**DIRECTIVE**
Would you transcribe all of the data exactly, down to the last character?

--- Start of DATA FOR THE TASK ---

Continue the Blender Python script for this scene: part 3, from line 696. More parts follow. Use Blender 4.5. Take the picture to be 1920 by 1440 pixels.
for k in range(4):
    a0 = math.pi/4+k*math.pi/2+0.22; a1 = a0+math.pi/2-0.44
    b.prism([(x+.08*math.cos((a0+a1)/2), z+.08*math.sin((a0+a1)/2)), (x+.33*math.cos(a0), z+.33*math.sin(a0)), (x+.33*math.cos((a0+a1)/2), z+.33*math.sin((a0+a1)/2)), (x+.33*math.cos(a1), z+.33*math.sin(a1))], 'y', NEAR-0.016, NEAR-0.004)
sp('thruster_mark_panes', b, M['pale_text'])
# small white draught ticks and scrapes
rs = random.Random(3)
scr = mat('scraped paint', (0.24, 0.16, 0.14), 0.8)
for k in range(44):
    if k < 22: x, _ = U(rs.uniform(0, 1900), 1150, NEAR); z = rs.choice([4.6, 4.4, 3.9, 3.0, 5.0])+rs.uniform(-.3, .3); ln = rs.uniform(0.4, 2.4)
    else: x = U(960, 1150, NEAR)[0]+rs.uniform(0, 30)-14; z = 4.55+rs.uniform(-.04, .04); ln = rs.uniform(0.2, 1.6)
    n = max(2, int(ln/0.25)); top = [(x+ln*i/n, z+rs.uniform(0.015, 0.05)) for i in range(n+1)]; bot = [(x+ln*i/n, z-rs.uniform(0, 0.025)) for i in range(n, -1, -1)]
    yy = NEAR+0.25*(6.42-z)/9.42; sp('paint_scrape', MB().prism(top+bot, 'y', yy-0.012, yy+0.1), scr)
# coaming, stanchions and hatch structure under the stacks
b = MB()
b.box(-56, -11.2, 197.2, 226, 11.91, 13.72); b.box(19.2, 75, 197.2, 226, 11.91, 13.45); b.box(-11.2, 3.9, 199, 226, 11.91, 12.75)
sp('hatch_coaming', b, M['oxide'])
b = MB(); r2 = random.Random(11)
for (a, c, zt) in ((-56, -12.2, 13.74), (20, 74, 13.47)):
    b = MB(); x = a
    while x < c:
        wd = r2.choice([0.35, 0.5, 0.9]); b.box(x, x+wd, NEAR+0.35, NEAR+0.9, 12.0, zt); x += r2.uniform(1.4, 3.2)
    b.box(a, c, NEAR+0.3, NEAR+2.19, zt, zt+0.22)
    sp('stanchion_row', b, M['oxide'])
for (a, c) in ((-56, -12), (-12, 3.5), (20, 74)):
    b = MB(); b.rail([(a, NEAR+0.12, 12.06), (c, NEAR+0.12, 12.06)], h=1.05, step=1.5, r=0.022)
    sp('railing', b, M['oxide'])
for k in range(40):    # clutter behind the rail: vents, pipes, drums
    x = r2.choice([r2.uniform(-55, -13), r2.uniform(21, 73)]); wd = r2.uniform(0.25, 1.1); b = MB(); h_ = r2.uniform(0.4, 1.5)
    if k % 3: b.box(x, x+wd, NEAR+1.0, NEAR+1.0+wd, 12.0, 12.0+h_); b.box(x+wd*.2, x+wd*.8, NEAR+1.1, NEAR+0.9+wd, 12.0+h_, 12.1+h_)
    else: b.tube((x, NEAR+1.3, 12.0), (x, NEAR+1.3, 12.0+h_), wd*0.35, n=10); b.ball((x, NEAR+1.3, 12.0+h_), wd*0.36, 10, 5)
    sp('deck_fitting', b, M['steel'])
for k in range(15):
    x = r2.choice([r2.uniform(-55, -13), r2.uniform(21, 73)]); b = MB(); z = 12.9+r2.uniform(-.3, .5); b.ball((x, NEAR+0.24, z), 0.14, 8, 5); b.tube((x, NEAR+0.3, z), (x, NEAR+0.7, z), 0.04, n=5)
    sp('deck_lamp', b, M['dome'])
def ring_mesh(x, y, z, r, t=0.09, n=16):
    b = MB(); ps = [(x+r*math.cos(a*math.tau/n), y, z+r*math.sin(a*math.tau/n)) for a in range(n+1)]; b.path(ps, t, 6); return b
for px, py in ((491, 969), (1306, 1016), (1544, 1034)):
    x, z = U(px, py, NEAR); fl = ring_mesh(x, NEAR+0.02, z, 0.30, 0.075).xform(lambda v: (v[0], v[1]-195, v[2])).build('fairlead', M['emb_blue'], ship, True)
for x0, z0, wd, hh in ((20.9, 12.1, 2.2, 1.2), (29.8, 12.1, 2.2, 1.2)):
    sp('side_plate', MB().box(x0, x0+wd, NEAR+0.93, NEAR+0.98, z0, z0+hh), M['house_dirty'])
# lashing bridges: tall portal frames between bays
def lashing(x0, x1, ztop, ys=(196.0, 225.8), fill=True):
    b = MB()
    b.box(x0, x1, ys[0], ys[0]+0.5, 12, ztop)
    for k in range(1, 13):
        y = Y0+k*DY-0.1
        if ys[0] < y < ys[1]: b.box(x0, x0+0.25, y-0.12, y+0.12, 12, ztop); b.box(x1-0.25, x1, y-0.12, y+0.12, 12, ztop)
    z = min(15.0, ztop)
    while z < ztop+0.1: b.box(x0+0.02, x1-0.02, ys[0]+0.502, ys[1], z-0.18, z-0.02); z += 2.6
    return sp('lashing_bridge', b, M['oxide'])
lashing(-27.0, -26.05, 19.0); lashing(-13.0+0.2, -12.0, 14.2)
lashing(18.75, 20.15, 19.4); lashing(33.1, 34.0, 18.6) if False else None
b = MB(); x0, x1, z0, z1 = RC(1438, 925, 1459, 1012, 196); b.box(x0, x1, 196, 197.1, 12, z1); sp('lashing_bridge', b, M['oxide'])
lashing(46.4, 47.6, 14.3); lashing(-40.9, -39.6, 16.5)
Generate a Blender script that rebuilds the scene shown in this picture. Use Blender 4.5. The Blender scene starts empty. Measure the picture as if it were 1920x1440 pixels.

--- End of DATA FOR THE TASK ---

**SOLUTION**
Continue the Blender Python script for this scene: part 3, from line 696. More parts follow. Use Blender 4.5. Take the picture to be 1920 by 1440 pixels.
for k in range(4):
    a0 = math.pi/4+k*math.pi/2+0.22; a1 = a0+math.pi/2-0.44
    b.prism([(x+.08*math.cos((a0+a1)/2), z+.08*math.sin((a0+a1)/2)), (x+.33*math.cos(a0), z+.33*math.sin(a0)), (x+.33*math.cos((a0+a1)/2), z+.33*math.sin((a0+a1)/2)), (x+.33*math.cos(a1), z+.33*math.sin(a1))], 'y', NEAR-0.016, NEAR-0.004)
sp('thruster_mark_panes', b, M['pale_text'])
# small white draught ticks and scrapes
rs = random.Random(3)
scr = mat('scraped paint', (0.24, 0.16, 0.14), 0.8)
for k in range(44):
    if k < 22: x, _ = U(rs.uniform(0, 1900), 1150, NEAR); z = rs.choice([4.6, 4.4, 3.9, 3.0, 5.0])+rs.uniform(-.3, .3); ln = rs.uniform(0.4, 2.4)
    else: x = U(960, 1150, NEAR)[0]+rs.uniform(0, 30)-14; z = 4.55+rs.uniform(-.04, .04); ln = rs.uniform(0.2, 1.6)
    n = max(2, int(ln/0.25)); top = [(x+ln*i/n, z+rs.uniform(0.015, 0.05)) for i in range(n+1)]; bot = [(x+ln*i/n, z-rs.uniform(0, 0.025)) for i in range(n, -1, -1)]
    yy = NEAR+0.25*(6.42-z)/9.42; sp('paint_scrape', MB().prism(top+bot, 'y', yy-0.012, yy+0.1), scr)
# coaming, stanchions and hatch structure under the stacks
b = MB()
b.box(-56, -11.2, 197.2, 226, 11.91, 13.72); b.box(19.2, 75, 197.2, 226, 11.91, 13.45); b.box(-11.2, 3.9, 199, 226, 11.91, 12.75)
sp('hatch_coaming', b, M['oxide'])
b = MB(); r2 = random.Random(11)
for (a, c, zt) in ((-56, -12.2, 13.74), (20, 74, 13.47)):
    b = MB(); x = a
    while x < c:
        wd = r2.choice([0.35, 0.5, 0.9]); b.box(x, x+wd, NEAR+0.35, NEAR+0.9, 12.0, zt); x += r2.uniform(1.4, 3.2)
    b.box(a, c, NEAR+0.3, NEAR+2.19, zt, zt+0.22)
    sp('stanchion_row', b, M['oxide'])
for (a, c) in ((-56, -12), (-12, 3.5), (20, 74)):
    b = MB(); b.rail([(a, NEAR+0.12, 12.06), (c, NEAR+0.12, 12.06)], h=1.05, step=1.5, r=0.022)
    sp('railing', b, M['oxide'])
for k in range(40):    # clutter behind the rail: vents, pipes, drums
    x = r2.choice([r2.uniform(-55, -13), r2.uniform(21, 73)]); wd = r2.uniform(0.25, 1.1); b = MB(); h_ = r2.uniform(0.4, 1.5)
    if k % 3: b.box(x, x+wd, NEAR+1.0, NEAR+1.0+wd, 12.0, 12.0+h_); b.box(x+wd*.2, x+wd*.8, NEAR+1.1, NEAR+0.9+wd, 12.0+h_, 12.1+h_)
    else: b.tube((x, NEAR+1.3, 12.0), (x, NEAR+1.3, 12.0+h_), wd*0.35, n=10); b.ball((x, NEAR+1.3, 12.0+h_), wd*0.36, 10, 5)
    sp('deck_fitting', b, M['steel'])
for k in range(15):
    x = r2.choice([r2.uniform(-55, -13), r2.uniform(21, 73)]); b = MB(); z = 12.9+r2.uniform(-.3, .5); b.ball((x, NEAR+0.24, z), 0.14, 8, 5); b.tube((x, NEAR+0.3, z), (x, NEAR+0.7, z), 0.04, n=5)
    sp('deck_lamp', b, M['dome'])
def ring_mesh(x, y, z, r, t=0.09, n=16):
    b = MB(); ps = [(x+r*math.cos(a*math.tau/n), y, z+r*math.sin(a*math.tau/n)) for a in range(n+1)]; b.path(ps, t, 6); return b
for px, py in ((491, 969), (1306, 1016), (1544, 1034)):
    x, z = U(px, py, NEAR); fl = ring_mesh(x, NEAR+0.02, z, 0.30, 0.075).xform(lambda v: (v[0], v[1]-195, v[2])).build('fairlead', M['emb_blue'], ship, True)
for x0, z0, wd, hh in ((20.9, 12.1, 2.2, 1.2), (29.8, 12.1, 2.2, 1.2)):
    sp('side_plate', MB().box(x0, x0+wd, NEAR+0.93, NEAR+0.98, z0, z0+hh), M['house_dirty'])
# lashing bridges: tall portal frames between bays
def lashing(x0, x1, ztop, ys=(196.0, 225.8), fill=True):
    b = MB()
    b.box(x0, x1, ys[0], ys[0]+0.5, 12, ztop)
    for k in range(1, 13):
        y = Y0+k*DY-0.1
        if ys[0] < y < ys[1]: b.box(x0, x0+0.25, y-0.12, y+0.12, 12, ztop); b.box(x1-0.25, x1, y-0.12, y+0.12, 12, ztop)
    z = min(15.0, ztop)
    while z < ztop+0.1: b.box(x0+0.02, x1-0.02, ys[0]+0.502, ys[1], z-0.18, z-0.02); z += 2.6
    return sp('lashing_bridge', b, M['oxide'])
lashing(-27.0, -26.05, 19.0); lashing(-13.0+0.2, -12.0, 14.2)
lashing(18.75, 20.15, 19.4); lashing(33.1, 34.0, 18.6) if False else None
b = MB(); x0, x1, z0, z1 = RC(1438, 925, 1459, 1012, 196); b.box(x0, x1, 196, 197.1, 12, z1); sp('lashing_bridge', b, M['oxide'])
lashing(46.4, 47.6, 14.3); lashing(-40.9, -39.6, 16.5)
Generate a Blender script that rebuilds the scene shown in this picture. Use Blender 4.5. The Blender scene starts empty. Measure the picture as if it were 1920x1440 pixels.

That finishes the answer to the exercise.